Web Design Standards Question
I want to talk about some aspects of web design and usability. DOM / Ajax technologies are great in that they provide a super fast response to user action but if the user recognizes specific behavior, I believe they naturally come to expect other standard behaviors and so when something other than those expected standard behaviors occur, the user becomes less confidant that they can predict what will happen in response to their actions - this leads to reduced user interaction.
For example…
1. Any pages with tabbed sections in the content area should not refresh the page. This does not include tab styled primary navigation.

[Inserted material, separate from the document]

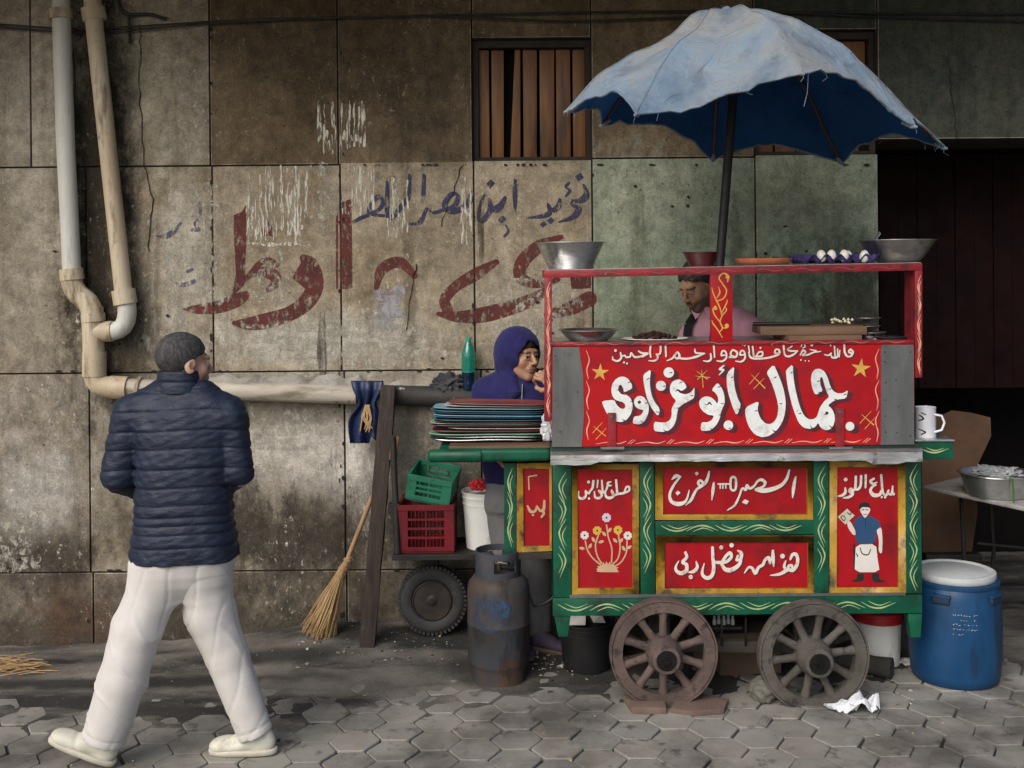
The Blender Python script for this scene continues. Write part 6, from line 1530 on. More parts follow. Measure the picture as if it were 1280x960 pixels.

2. Buttons generally refresh the page but a button styled consistently can do both (refresh & AJAX behaviors.)
3. Traditional looking links should refresh the page unless in the specific section, all traditional looking links have the same AJAX based behavior and this is consistent across the entire site (Think Microsoft Office help pages.)
The source of my concern about design standards comes from my use of Yahoo!’s new Panama PPC campaign manager. It’s actually very slick though there are strange behaviors I noticed, for instance - a small tabbed section showing different graph representations of our campaign performance refreshed the page when I clicked a different tab - also, a traditional looking link (underlined blue text) which AJAX’ed a whole section unexpectedly. I guess I’m only talking about functionality/behavior being intuitive.
I suppose the important thing is consistency. Consistency in style as well as behavior. I just wanted to make a point to say that I think there will and should be some emerging standards for AJAX based behaviors as its use becomes more widespread. If standards develop for sites which use AJAX based behaviors, it will only help everyone in the long run since less people will feel like they are out of control while browsing the web.